Do Tribunal Penal Internacional à construção da paz
A violência que tem estado a destruir a Faixa de Gaza e o agravamento do conflito entre israelitas e palestinianos empurraram a crise ucraniana para as margens da atenção internacional. Para nós, europeus, isto é preocupante. A nossa prioridade tem de ser a defesa da Ucrânia.
Reconhecemos, todavia, a gravidade da situação que tem Gaza como centro das preocupações, incluindo o impacto problemático que a resposta desmesurada de Israel tem sobre dimensões importantes da cena mundial. Por exemplo, sobre o papel da ONU, que, apesar de desempenhar funções humanitárias de grande relevância, Israel tem repetidamente procurado enxovalhar. Ou ainda, por permitir projetar uma imagem negativa sobre certos Estados que pertencem ao nosso espaço geopolítico e que são vistos pelo resto do mundo como apoiantes incondicionais das opções israelitas e alheios à sorte e ao futuro do povo da Palestina. Também por mostrar a incoerência da política americana: toda a retórica sobre a defesa dos valores universais e os direitos humanos é depressa esquecida quando a obrigação seria encontrar um equilíbrio entre Israel e a Palestina.
Aliás, surge aqui uma outra questão, igualmente relacionada com os EUA e que é vital para a Europa democrática: em caso de crise grave, podem os europeus contar a cem por cento com o apoio norte-americano?
Washington demorou seis meses, por questões de lana caprina interna, para aprovar um novo pacote de assistência à Ucrânia, pondo assim em risco a defesa legítima desse país e, na realidade, a nossa própria defesa.

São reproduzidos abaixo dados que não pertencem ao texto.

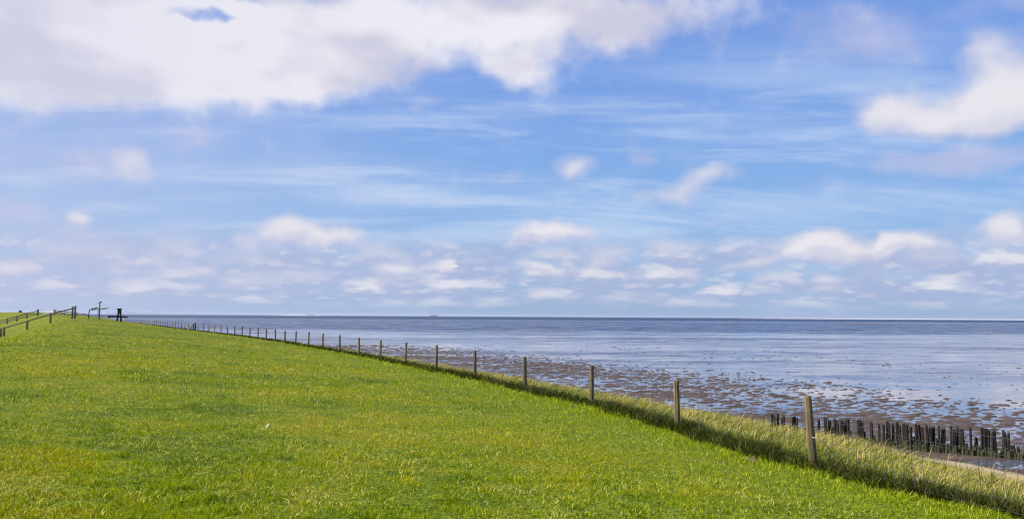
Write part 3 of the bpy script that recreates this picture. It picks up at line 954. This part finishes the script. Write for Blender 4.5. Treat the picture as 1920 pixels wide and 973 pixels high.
while px < 1990:
    x, y = row_pt(px, -0.34 + random.uniform(-0.05, 0.05))
    me = pile_mesh('stump', random.uniform(0.036, 0.058), random.uniform(0.14, 0.27), 700 + i, jag=0.03)
    o = link('stump', me, M['stub'])
    o.location = (x, y, Z_SEA)
    o.rotation_euler = (R(random.uniform(-4, 4)), R(random.uniform(-4, 4)), 0)
    tag(o, 'short algae green stump in the close front row before the dark piles', 'stump', 'front row of low stumps')
    px += random.uniform(5.0, 7.0)
    i += 1

# ------------------------------------------------------------------ rails, gate, barrier and timber frame on the crest
def at(px, Y):
    return (px - 960) / FPX * Y, Y

def zpix(py, px, Y):
    """height whose picture row is py at distance Y (used to read sizes off the photograph)"""
    return -(py - (587.6 + 0.0058 * px)) * Y / FPX

Y1 = 82.0
rf = empty('rail_fence', (*at(98, Y1), -1.1))
tag(rf, 'single rail timber fence running down the landward side from tall twin posts', 'fence')
rl = np.array(rf.location)
def rel(v): return Vector(v) - rf.location
posts1 = [(-32, 628.5, 0.9), (1, 618, 0.9), (6.5, 614.5, 0.9), (12.5, 612.5, 1.0), (55, 600.3, 1.0), (98, 586.5, 1.0), (138.5, 574.7, 0.8), (143.5, 573.2, 0.8)]
for px, ty, wd in posts1:
    x, y = at(px, Y1)
    zt = zpix(ty, px, Y1)
    zb = min(ground(x, y), zt - 0.6) - 0.2
    MB().box((x - rl[0], y - rl[1], (zt + zb) / 2 - rl[2]), (0.165 * wd, 0.165, zt - zb), None, 0.02).build('post', M['rail'], rf)
rail_px = [(-40, 630.8), (0, 618.6), (55, 602.2), (98, 589.0), (145.5, 576.6)]
pts = [Vector((*at(px, Y1 - 0.16), zpix(py, px, Y1))) for px, py in rail_px]
for a, b in zip(pts, pts[1:]):
    MB().bar(rel(a), rel(b), 0.09, 0.125, 0.02).build('rail', M['rail'], rf)

Y2 = 150.0
def rail_run(name, label, posts, rails):
    x, y = at(posts[0][0], Y2)
    e = empty(name, (x, y, zpix(posts[0][2], posts[0][0], Y2)))
    tag(e, label, 'fence')
    for px, ty, by, wd in posts:
        xx, yy = at(px, Y2)
        zt, zb = zpix(ty, px, Y2), min(zpix(by, px, Y2), ground(xx, yy)) - 0.3
        MB().box(Vector((xx, yy, (zt + zb) / 2)) - e.location, (wd, wd, zt - zb), None, 0.02).build('post', M['rail'], e)
    for line in rails:
        ps = [Vector((*at(px, Y2 - 0.12), zpix(py, px, Y2))) for px, py in line]
        for a, b in zip(ps, ps[1:]):
            MB().bar(a - e.location, b - e.location, 0.05, 0.14, 0.01).build('rail', M['rail'], e)
    return e
rail_run('rail_fence', 'three rail dark timber fence climbing from the left edge to the gate',
         [(73.7, 579.8, 590.5, 0.24), (53.5, 586.3, 593.5, 0.18), (35.5, 592.0, 598.5, 0.18), (17.5, 596.6, 604.0, 0.18), (-1, 602, 610, 0.18), (-22, 607, 616, 0.18)],
         [[(73, 582.2), (53.5, 587.5), (17.5, 597.5), (-25, 608.4)], [(73, 585.6), (53.5, 590.0), (17.5, 600.6), (-25, 611.6)], [(73, 588.8), (53.5, 593.2), (17.5, 603.6), (-25, 615.2)]])
rail_run('rail_fence', 'three rail timber fence falling away seaward from the right gate post',
         [(105, 580.0, 588, 0.24), (123.5, 585.5, 590.5, 0.18), (147, 587, 592, 0.18), (166, 589.4, 594, 0.18)],
         [[(105, 581.6), (123.5, 584.0), (166, 589.6)], [(105, 584.6), (123.5, 586.8), (166, 592.2)], [(105, 587.4), (123.5, 589.4), (150, 592.6)]])

# light tubular gate between the two gate posts
gx0, gy0 = at(76.2, Y2); gx1, gy1 = at(103.2, Y2)
gz1, gz0 = zpix(581.2, 90, Y2), zpix(588.9, 90, Y2)
gate = empty('field_gate', ((gx0 + gx1) / 2, gy0, gz0))
tag(gate, 'thin tubular metal gate between the timber posts on the crest', 'gate')
g = MB()
lo = gate.location
q = lambda x, z: Vector((x, gy0, z)) - lo
g.tube([q(gx0, gz0), q(gx0, gz1), q(gx1, gz1), q(gx1, gz0), q(gx0, gz0)], 0.028, 8)
g.build('frame', M['steel'], gate)
for f in (0.25, 0.5, 0.75):
    MB().tube([q(gx0, gz0 + (gz1 - gz0) * f), q(gx1, gz0 + (gz1 - gz0) * f)], 0.012, 6).build('bar', M['steel'], gate)
MB().tube([q(gx0 + 0.12 * (gx1 - gx0), gz0), q(gx0 + 0.12 * (gx1 - gx0), gz1)], 0.02, 6).build('brace', M['steel'], gate)

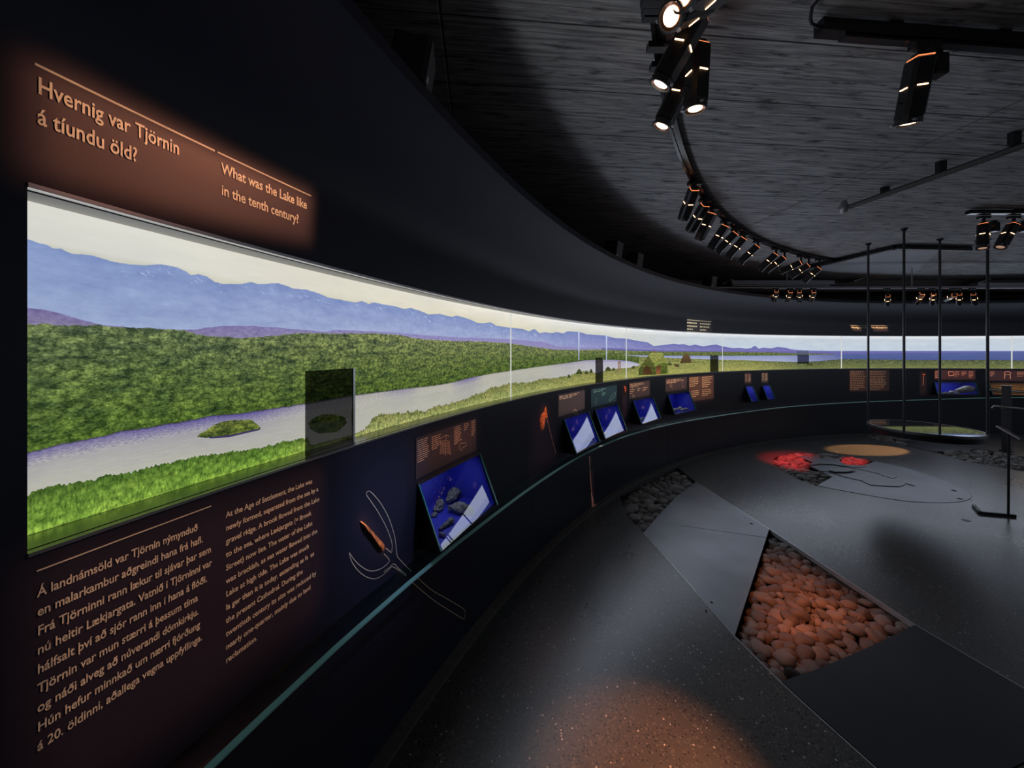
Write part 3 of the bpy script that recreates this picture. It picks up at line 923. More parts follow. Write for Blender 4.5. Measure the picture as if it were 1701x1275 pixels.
o = lettering('title_lettering', ['Hvernig var Tjörnin', 'á tíundu öld?'], (61, 154), (61, 205), (296.5, 254), 0, 0.0285,
              'large copper title reading Hvernig var Tjörnin above the panorama', M['letter'])
rule((57, 107), (356, 250), .0042, o, M['letter'])
o = lettering('title_lettering', ['What was the Lake like', 'in the tenth century?'], (367, 287), (367, 323), (509, 348), 0, 0.026,
              'smaller copper title reading What was the Lake like, right of the Icelandic title', M['letter'])
rule((361, 252), (516, 326), .0036, o, M['letter'])
o = lettering('body_lettering', ['Á landnámsöld var Tjörnin nýmynduð', 'en malarkambur aðgreindi hana frá hafi.', 'Frá Tjörninni rann lækur til sjávar þar sem',
                                 'nú heitir Lækjargata. Vatnið í Tjörninni var', 'hálfsalt því að sjór rann inn í hana á flóði.', 'Tjörnin var mun stærri á þessum tíma',
                                 'og náði alveg að núverandi dómkirkju.', 'Hún hefur minnkað um nærri fjórðung', 'á 20. öldinni, aðallega vegna uppfyllinga.'],
              (61, 991.5), (62, 1247), (351.5, 943.4), 3, 0.0160, 'Icelandic text block of nine copper lines below the panorama', M['letter'])
rule((60, 930), (350, 853), .0022, o, M['letter'])
lettering('body_lettering', ['At the Age of Settlement, the Lake was', 'newly formed, separated from the sea by a', 'gravel ridge. A brook flowed from the Lake', 'to the sea, where Lækjargata (= Brook',
                             'Street) now lies. The water of the Lake', 'was brackish, as sea water flowed into the', 'Lake at high tide. The Lake was much', 'la ger than it is today, extending as fa  as',
                             'the present Cathedral. During the', 'twentieth century its size was reduced by', 'nearly one-quarter, mainly due to land', 'reclamation.'],
          (374.6, 859.5), (375.5, 1100.5), (526.4, 886.8), 5, 0.0142, 'English text block of twelve smaller copper lines, right of the Icelandic one', M['letter'])


# ------------------------------------------------------------------ framing spotlights (four shutters each)
LIGHTS = []


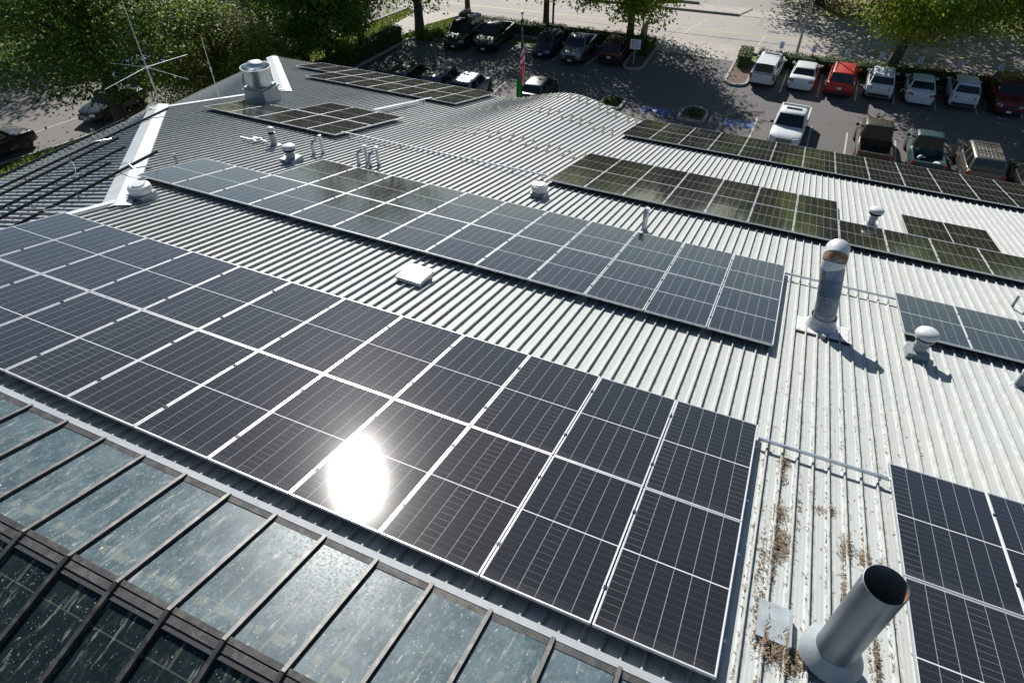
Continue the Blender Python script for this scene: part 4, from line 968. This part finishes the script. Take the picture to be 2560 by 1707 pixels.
# small parking bay signs
M_SIGNW = pm('sign_white', (.66, .70, .78), .4, 0, var=.05); M_SIGNB = pm('sign_blue', (.05, .10, .42), .4, 0, var=.1)
sp = [(-3.2, 55.3, 'behind the white canopy pickup'), (-.75, 55.4, 'behind the nearest white sedan to the lamp pole'), (1.7, 55.6, 'behind the bright red car'), (4.15, 55.85, 'beside the leaning tree trunk'),
      (6.85, 56.0, 'behind the white sedan in tree shade'), (9.5, 56.3, 'behind the white crossover next to the dark red car'), (12.2, 56.55, 'behind the dark red car facing the camera')]
SG = None
for i, (x, y, d) in enumerate(sp):
    lab = 'small white bay sign ' + d
    if SG is None:
        SG = empty('bay_sign', (x, y, G), (0, 0, R(4)), lab, 'sign', 'small bay signs along the hedge')
        m = MB(); m.box((0, .03, .8), (.05, .05, 1.7)); m.ob('post', M_WOOD, SG)
        m = MB(); m.box((0, 0, 1.42), (.34, .012, .50)); m.ob('board', M_SIGNW, SG)
        m = MB()
        for zz, ww, hh in ((1.60, .22, .05), (1.52, .18, .025), (1.46, .24, .022), (1.38, .14, .05), (1.27, .22, .03), (1.21, .18, .02)): m.box((0, -.008, zz), (ww, .004, hh))
        m.ob('print', M_SIGNB, SG)
    else: copy_thing(SG, (x, y, G), (0, 0, R(4 + (i % 3 - 1) * 3)), lab)
o = empty('parking_sign', (-13.75, 50.0, G), (0, 0, R(6)), 'white rectangular sign on a short post in the shaded kerb island', 'sign')
m = MB(); m.box((0, .05, .8), (.09, .06, 1.7)); m.ob('post', M_GALV, o); m = MB(); m.box((0, 0, 1.62), (.84, .015, .74)); m.ob('board', M_SIGNW, o)
m = MB(); M_SIGNR = pm('sign_print_red', (.45, .16, .16), .5, 0)
for zz, L in ((1.86, [(-.14, .3), (.12, .1)]), (1.72, [(-.2, .22), (.1, .28)]), (1.58, [(-.22, .3), (.14, .26)]), (1.43, [(-.1, .34), (.2, .14)])):
    for cx, w in L: m.box((cx, -.010, zz), (w, .004, .055))
m.ob('print', M_SIGNR, o)
# manhole
m = MB(); m.lathe([(.001, .006), (.33, .006), (.40, .003)], 20); struct(m.ob('manhole_cover', pm('cast_iron', (.09, .085, .08), .7, .3), None, False, (-4.7, 63.7, G)))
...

Pode haver confiança quando o principal parceiro da Aliança tem uma política interna incongruente e fragilizada? Dir-se-ia que Emmanuel Macron e outros têm razão quando lutam por uma Europa mais integrada e capaz de tratar da sua própria defesa. Algo que há muitos anos já Charles de Gaulle defendia. Os últimos tempos mostraram que os EUA pensam acima de tudo na proteção de Israel e numa rivalidade muito séria com a China. O resto é-lhes relativamente secundário.
Apesar de tudo, a crise de Gaza trouxe-nos esta semana um desenvolvimento indubitavelmente encorajador. Karim Khan, o britânico que é Procurador do Tribunal Penal Internacional, lembrou-nos verdades basilares: a primeira, que existem regras internacionais que devem ser respeitadas, em caso de conflito; a segunda, que a arquitetura institucional em que assentam as Nações Unidas não pode ser ignorada. E uma terceira, particularmente importante. O TPI não foi estabelecido apenas para julgar líderes de África, do Terceiro Mundo ou de ditaduras. É uma instituição que deve funcionar quando os aparelhos de justiça de um qualquer Estado, por muito poderoso ou desenvolvido que seja, se revelem incapazes de sancionar as personalidades nacionais que tenham cometido crimes de guerra ou contra a humanidade, de exterminação de civis, de tortura, de violência sexual num quadro de conflito, ou qualquer outro ato de crueldade.
Participei, no final da década de 90, em discussões que levaram ao Estatuto de Roma e à criação do TPI. E já nessa altura foi preciso frisar o caráter universal do Tribunal e combater certas posições eurocêntricas e de pretensa superioridade e isenção dos nossos sistemas de administração de justiça. Essa pretensão levou certos países a não aceitar ratificar o Estatuto de Roma, nem aceder ao TPI, em funções desde 2002.
Cabe agora ao coletivo de juízes do TPI reconhecer a seriedade com que Khan preparou os processos de acusação contra os três dirigentes do Hamas e, à parte, com acusações distintas, contra o primeiro-ministro e o ministro da defesa de Israel. Os factos que servem de fundamento aos requerimentos dos mandados de captura foram estudados à lupa e preparados por um vasto número de especialistas, a pedido do Procurador. As acusações retidas têm mérito suficiente.
É isso que os principais Estados europeus devem sublinhar. E aconselhar os líderes americanos a evitar qualquer tipo de retaliação contra Khan e a sua equipa. Se Washington enveredar por essa via estará a dar argumentos a Vladimir Putin e a todos os ditadores e criminosos de guerra que por aí andam de faca afiada.
O anúncio do reconhecimento do Estado da Palestina pela Espanha, Irlanda e Noruega foi igualmente um acontecimento importante da semana. São agora uma dúzia os membros da UE que reconhecem a Palestina como um Estado. Juntam-se assim a mais de 140 países que têm a mesma posição. Isto é importante para que a questão seja vista de modo amplo e não apenas como mais uma disputa entre o Sul Global e os ocidentais. É igualmente um passo em frente, no sentido da edificação de dois Estados vizinhos e prontos para cooperar.